Aradan geçen yıllarda asıl sorumluları tespit etme konusunda pek hevesli olmayan yargı mensupları, mağdur aileler, avukatlar ve olayı araştıran gazeteciler hakkında açtıkları davaları süratle sonuçlandırılarak adalet mücadelesi verenleri cezalandırmayı tercih ettiler. Faillerin peşine düşmek yerine adalet arayışındaki mağdurları cezalandırmak isteyen anlayış, tarafını çoktan belli etmişti.

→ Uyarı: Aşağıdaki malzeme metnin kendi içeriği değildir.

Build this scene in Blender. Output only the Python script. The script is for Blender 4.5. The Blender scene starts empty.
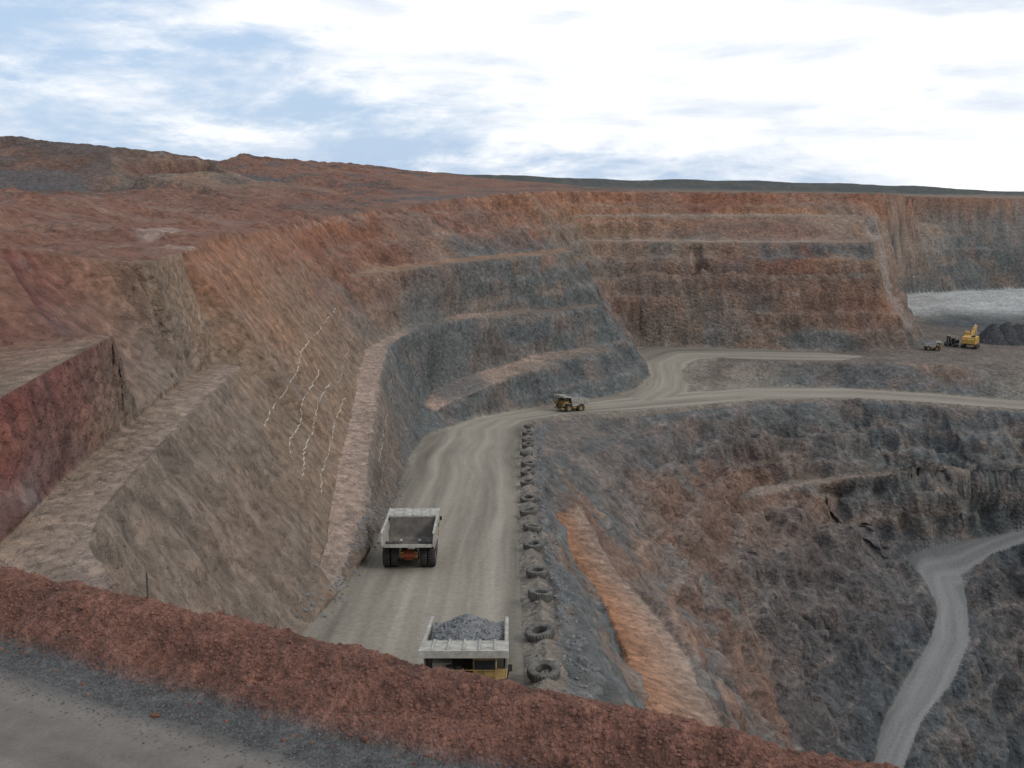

Her iki davanın da ortak özelliği çok sayıda insanın yaşamını yitirmiş olması, patronların tedbirsizliğin ötesinde yalnızca kâr hırsıyla hareket ederek insan yaşamını hiçe saymaları ve devletin denetim görevini yerine getirmemesi olarak sıralanabilir. Bir diğer özellik ise binbir çaba sonucunda yargı önüne çıkartılabilen sanıklara yöneltilen suçlamanın yalnızca "taksirle birden fazla insan öldürme suçu" ile sınırlandırılmasıydı. Taksir kelimesinin hukuki anlamı; "suç işleyen kişinin neticesini öngörmediği, dikkat ve özen yükümlülüğüne aykırı davranması sonucunda istemediği sonucun meydana gelmesi" şeklindedir. Yaşanan her iki katliamda da gerek sanıkların gerekse görev ve sorumluluklarını yerine getirmeyen kamu görevlilerinin bu suçların sonuçlarını öngöremediklerini söylemek mümkün değil.
Kasıtları açıkça ortada olan faillerin, aynı fabrikada yaşanan beşinci patlamadan ya da sayısı bilinmeyen "tren kazalarındaki" sorumluluklarından "taksirle" aklanmalarını engellemek hepimizin yurttaşlık görevi. Hem "Çin Mahallesi"nde yaşananların hesabının sorulması hem de benzer mahallelerin bir daha kurulmaması için.